Nearly every week since November, the White House has received detailed intelligence briefings -- known as "deep dives" -- on everything from President Pervez Musharraf's struggle to retain power to the minutiae of the Pakistani army's search for al-Qaeda members in the country's western mountains. President Bush has chaired numerous national security meetings and Vice President Cheney sends a stream of queries to his underlings.
Top U.S. military, diplomatic and intelligence officials, including Director of National Intelligence Mike McConnell, CIA Director Michael V. Hayden and the Joint Chiefs of Staff chairman, Adm. Michael G. Mullen, have traveled to Islamabad in recent weeks, seeking to tighten the bilateral embrace.
"If you said there were A, B, C and D leagues of diplomatic and security engagement," one high-ranking official said, "this is A league."
Yet despite intense efforts to anticipate and direct events, the administration has no clear idea of what the immediate post-election future will bring, few ways of influencing it and a policy that amounts over the short term to little more than crossing one's fingers and hoping for the best.
There are fears that Musharraf and the waning political forces that support him will try to rig today's vote, which could provoke a violent backlash. While Gen. Ashfaq Kiyani, Musharraf's handpicked successor as armed forces chief of staff, has pledged that the military will be subordinate to a new civilian government, there is no way to predict the army's response to violence. But for now, the administration sees little choice but to see what happens.
When Assistant Secretary of State Richard A. Boucher was pressed recently by lawmakers for a "Plan B," beyond advocating electoral fairness and transparency, he had little to offer. Various scenarios had been gamed out, Boucher told a House oversight hearing late last month: "Until you see the actual situation, it's very hard to decide precisely how to deal with it."

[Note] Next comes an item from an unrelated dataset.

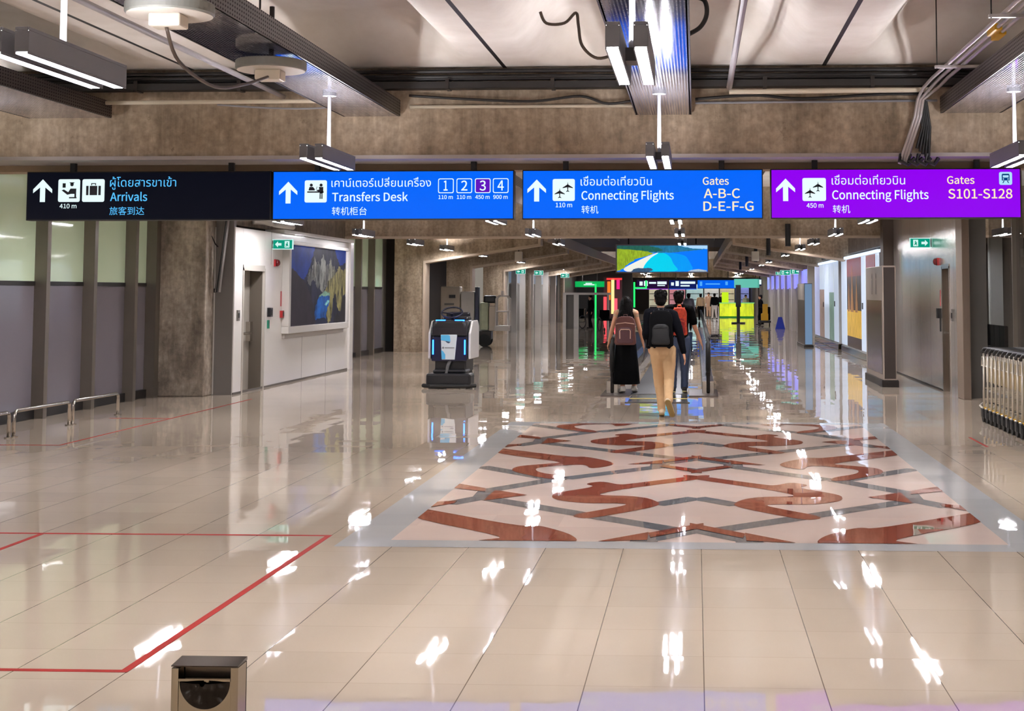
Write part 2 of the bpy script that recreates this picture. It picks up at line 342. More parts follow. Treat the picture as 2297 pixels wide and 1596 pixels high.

He continued: "Exactly what we would do, in the case of widespread violence after the election, would really depend on what it was and where it came from. If it were ignited by the militants, there's a chance that we could work and see the society band together. But if it were the result of electoral fraud, that, obviously, creates a much more complicated situation." It is "a real possibility," he said, but "I don't think I'm really able to give you a clear answer right now as to exactly what we would do."
It was not at all certain that Election Day would even arrive, given Pakistan's rocky and deteriorating path over the past several months -- bombs exploding in the cities, Musharraf's firing of many Supreme Court justices and suspension of the constitution, and the assassination of political leader Benazir Bhutto.
"Every time I say something about 'after February 18,' " said a senior State Department official, "one of my experts says, 'if we get to February 18.' You can just never underestimate the chance of something terrible happening in Pakistan."
U.S. inability to influence events has left policy in "suspended animation," said a counterterrorism official. Another official said: "I wouldn't want to call it a glide path, but there's some element of truth in that." They were among a half-dozen senior officials interviewed for this article across the government's national security branches -- none of whom was authorized to discuss the sensitive issue on the record.
Political upheaval has exacerbated long-standing anxiety over the strength and determination of Pakistan's pursuit of al-Qaeda in the Federally Administered Tribal Areas (FATA) along the Afghan border. Suspicions persist that the Pakistani intelligence service, a Taliban patron before U.S. forces overthrew the Islamist government in Kabul in 2001, continues to protect the Taliban's exiled leadership and to facilitate its resurgent operations across the border into Afghanistan.